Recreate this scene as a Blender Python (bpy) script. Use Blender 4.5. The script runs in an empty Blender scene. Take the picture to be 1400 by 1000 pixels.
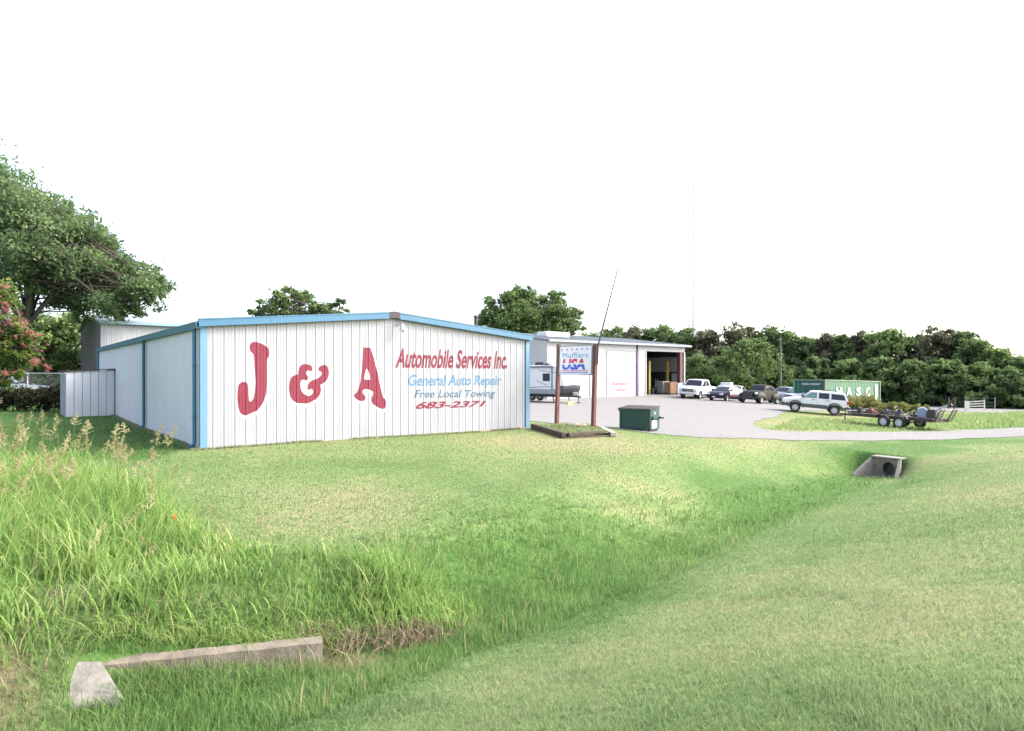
import bpy, bmesh, math, random
import numpy as np
from mathutils import Vector, Matrix
from mathutils.geometry import delaunay_2d_cdt

R = math.radians
random.seed(7)
rng = np.random.default_rng(11)
scn = bpy.context.scene
col = scn.collection

# ---------------------------------------------------------------- camera, sky, sun, exposure
EYE = 2.16          # camera height above the slab of the blue trimmed building
F = 883.0           # focal length in pixels of a 1400 px wide picture
cd = bpy.data.cameras.new('camera')
cam = bpy.data.objects.new('camera', cd)
col.objects.link(cam)
cam.location = (0, 0, EYE)
cam.rotation_euler = (R(90), 0, 0)
cd.sensor_width = 36.0
cd.lens = F / 1400.0 * 36.0
cd.shift_y = 12.0 / 1400.0
cd.clip_start = 0.05
cd.clip_end = 4000
scn.camera = cam
scn.render.resolution_x = 1024
scn.render.resolution_y = 731

SUN_DIR = Vector((0.999, 0.04, math.tan(R(38)))).normalized()
w = bpy.data.worlds.new('World')
scn.world = w
w.use_nodes = True
nt = w.node_tree
bg = nt.nodes['Background']
sky = nt.nodes.new('ShaderNodeTexSky')
sky.sky_type = 'NISHITA'
sky.sun_disc = False
sky.sun_elevation = math.asin(SUN_DIR.z)
sky.sun_rotation = math.atan2(SUN_DIR.x, SUN_DIR.y)
sky.air_density = 0.85
sky.dust_density = 4.4
sky.ozone_density = 1.0
bg.inputs['Strength'].default_value = 0.15
hs = nt.nodes.new('ShaderNodeHueSaturation')      # thin high cloud: a paler blue
hs.inputs['Saturation'].default_value = 0.68
nt.links.new(sky.outputs[0], hs.inputs['Color'])
nt.links.new(hs.outputs[0], bg.inputs['Color'])
sl = bpy.data.lights.new('sun', 'SUN')
sl.energy = 0.5
sl.angle = R(14)
sl.color = (1.0, 0.95, 0.86)
so = bpy.data.objects.new('sun', sl)
col.objects.link(so)
so.rotation_euler = SUN_DIR.to_track_quat('Z', 'Y').to_euler()
scn.view_settings.view_transform = 'Standard'
scn.view_settings.look = 'None'
scn.view_settings.gamma = 1
scn.view_settings.use_curve_mapping = False
scn.view_settings.exposure = 2.17

# ---------------------------------------------------------------- materials
MATS = {}
def mat(name, c, rough=0.6, metal=0.0, var=0.0, vscale=3.0, bump=0.0, bscale=30.0, dirt=None, spec=0.5, coat=0.0, alpha=None):
    if name in MATS: return MATS[name]
    m = bpy.data.materials.new(name); m.use_nodes = True
    t = m.node_tree; b = t.nodes['Principled BSDF']
    b.inputs['Roughness'].default_value = rough
    b.inputs['Metallic'].default_value = metal
    b.inputs['Specular IOR Level'].default_value = spec
    b.inputs['Coat Weight'].default_value = coat
    b.inputs['Base Color'].default_value = (*c, 1)
    if var or bump or dirt:
        tc = t.nodes.new('ShaderNodeTexCoord')
    if var:
        n = t.nodes.new('ShaderNodeTexNoise'); n.inputs['Scale'].default_value = vscale
        n.inputs['Detail'].default_value = 6; n.inputs['Roughness'].default_value = 0.65
        t.links.new(tc.outputs['Object'], n.inputs['Vector'])
        mr = t.nodes.new('ShaderNodeMapRange')
        mr.inputs['From Min'].default_value = 0.3; mr.inputs['From Max'].default_value = 0.7
        mr.inputs['To Min'].default_value = 1 - var; mr.inputs['To Max'].default_value = 1 + var
        t.links.new(n.outputs['Fac'], mr.inputs['Value'])
        mx = t.nodes.new('ShaderNodeVectorMath'); mx.operation = 'SCALE'
        mx.inputs[0].default_value = c
        t.links.new(mr.outputs[0], mx.inputs['Scale'])
        last = mx.outputs[0]
        if dirt:
            n2 = t.nodes.new('ShaderNodeTexNoise'); n2.inputs['Scale'].default_value = dirt[1]
            n2.inputs['Detail'].default_value = 8
            t.links.new(tc.outputs['Object'], n2.inputs['Vector'])
            r2 = t.nodes.new('ShaderNodeMapRange')
            r2.inputs['From Min'].default_value = dirt[2]; r2.inputs['From Max'].default_value = dirt[2] + 0.15
            t.links.new(n2.outputs['Fac'], r2.inputs['Value'])
            mm = t.nodes.new('ShaderNodeMix'); mm.data_type = 'RGBA'
            mm.inputs['B'].default_value = (*dirt[0], 1)
            t.links.new(r2.outputs[0], mm.inputs['Factor']); t.links.new(last, mm.inputs['A'])
            last = mm.outputs['Result']
        t.links.new(last, b.inputs['Base Color'])
    if bump:
        n3 = t.nodes.new('ShaderNodeTexNoise'); n3.inputs['Scale'].default_value = bscale
        n3.inputs['Detail'].default_value = 5
        t.links.new(tc.outputs['Object'], n3.inputs['Vector'])
        bn = t.nodes.new('ShaderNodeBump'); bn.inputs['Strength'].default_value = bump
        bn.inputs['Distance'].default_value = 0.02
        t.links.new(n3.outputs['Fac'], bn.inputs['Height']); t.links.new(bn.outputs[0], b.inputs['Normal'])
    MATS[name] = m
    return m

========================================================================

TASK STATEMENT ::
Write out each line again precisely as it appears, skipping every picture.

EXERCISE OUTPUT ::
Recreate this scene as a Blender Python (bpy) script. Use Blender 4.5. The script runs in an empty Blender scene. Take the picture to be 1400 by 1000 pixels.
import bpy, bmesh, math, random
import numpy as np
from mathutils import Vector, Matrix
from mathutils.geometry import delaunay_2d_cdt

R = math.radians
random.seed(7)
rng = np.random.default_rng(11)
scn = bpy.context.scene
col = scn.collection

# ---------------------------------------------------------------- camera, sky, sun, exposure
EYE = 2.16          # camera height above the slab of the blue trimmed building
F = 883.0           # focal length in pixels of a 1400 px wide picture
cd = bpy.data.cameras.new('camera')
cam = bpy.data.objects.new('camera', cd)
col.objects.link(cam)
cam.location = (0, 0, EYE)
cam.rotation_euler = (R(90), 0, 0)
cd.sensor_width = 36.0
cd.lens = F / 1400.0 * 36.0
cd.shift_y = 12.0 / 1400.0
cd.clip_start = 0.05
cd.clip_end = 4000
scn.camera = cam
scn.render.resolution_x = 1024
scn.render.resolution_y = 731

SUN_DIR = Vector((0.999, 0.04, math.tan(R(38)))).normalized()
w = bpy.data.worlds.new('World')
scn.world = w
w.use_nodes = True
nt = w.node_tree
bg = nt.nodes['Background']
sky = nt.nodes.new('ShaderNodeTexSky')
sky.sky_type = 'NISHITA'
sky.sun_disc = False
sky.sun_elevation = math.asin(SUN_DIR.z)
sky.sun_rotation = math.atan2(SUN_DIR.x, SUN_DIR.y)
sky.air_density = 0.85
sky.dust_density = 4.4
sky.ozone_density = 1.0
bg.inputs['Strength'].default_value = 0.15
hs = nt.nodes.new('ShaderNodeHueSaturation')      # thin high cloud: a paler blue
hs.inputs['Saturation'].default_value = 0.68
nt.links.new(sky.outputs[0], hs.inputs['Color'])
nt.links.new(hs.outputs[0], bg.inputs['Color'])
sl = bpy.data.lights.new('sun', 'SUN')
sl.energy = 0.5
sl.angle = R(14)
sl.color = (1.0, 0.95, 0.86)
so = bpy.data.objects.new('sun', sl)
col.objects.link(so)
so.rotation_euler = SUN_DIR.to_track_quat('Z', 'Y').to_euler()
scn.view_settings.view_transform = 'Standard'
scn.view_settings.look = 'None'
scn.view_settings.gamma = 1
scn.view_settings.use_curve_mapping = False
scn.view_settings.exposure = 2.17

# ---------------------------------------------------------------- materials
MATS = {}
def mat(name, c, rough=0.6, metal=0.0, var=0.0, vscale=3.0, bump=0.0, bscale=30.0, dirt=None, spec=0.5, coat=0.0, alpha=None):
    if name in MATS: return MATS[name]
    m = bpy.data.materials.new(name); m.use_nodes = True
    t = m.node_tree; b = t.nodes['Principled BSDF']
    b.inputs['Roughness'].default_value = rough
    b.inputs['Metallic'].default_value = metal
    b.inputs['Specular IOR Level'].default_value = spec
    b.inputs['Coat Weight'].default_value = coat
    b.inputs['Base Color'].default_value = (*c, 1)
    if var or bump or dirt:
        tc = t.nodes.new('ShaderNodeTexCoord')
    if var:
        n = t.nodes.new('ShaderNodeTexNoise'); n.inputs['Scale'].default_value = vscale
        n.inputs['Detail'].default_value = 6; n.inputs['Roughness'].default_value = 0.65
        t.links.new(tc.outputs['Object'], n.inputs['Vector'])
        mr = t.nodes.new('ShaderNodeMapRange')
        mr.inputs['From Min'].default_value = 0.3; mr.inputs['From Max'].default_value = 0.7
        mr.inputs['To Min'].default_value = 1 - var; mr.inputs['To Max'].default_value = 1 + var
        t.links.new(n.outputs['Fac'], mr.inputs['Value'])
        mx = t.nodes.new('ShaderNodeVectorMath'); mx.operation = 'SCALE'
        mx.inputs[0].default_value = c
        t.links.new(mr.outputs[0], mx.inputs['Scale'])
        last = mx.outputs[0]
        if dirt:
            n2 = t.nodes.new('ShaderNodeTexNoise'); n2.inputs['Scale'].default_value = dirt[1]
            n2.inputs['Detail'].default_value = 8
            t.links.new(tc.outputs['Object'], n2.inputs['Vector'])
            r2 = t.nodes.new('ShaderNodeMapRange')
            r2.inputs['From Min'].default_value = dirt[2]; r2.inputs['From Max'].default_value = dirt[2] + 0.15
            t.links.new(n2.outputs['Fac'], r2.inputs['Value'])
            mm = t.nodes.new('ShaderNodeMix'); mm.data_type = 'RGBA'
            mm.inputs['B'].default_value = (*dirt[0], 1)
            t.links.new(r2.outputs[0], mm.inputs['Factor']); t.links.new(last, mm.inputs['A'])
            last = mm.outputs['Result']
        t.links.new(last, b.inputs['Base Color'])
    if bump:
        n3 = t.nodes.new('ShaderNodeTexNoise'); n3.inputs['Scale'].default_value = bscale
        n3.inputs['Detail'].default_value = 5
        t.links.new(tc.outputs['Object'], n3.inputs['Vector'])
        bn = t.nodes.new('ShaderNodeBump'); bn.inputs['Strength'].default_value = bump
        bn.inputs['Distance'].default_value = 0.02
        t.links.new(n3.outputs['Fac'], bn.inputs['Height']); t.links.new(bn.outputs[0], b.inputs['Normal'])
    MATS[name] = m
    return m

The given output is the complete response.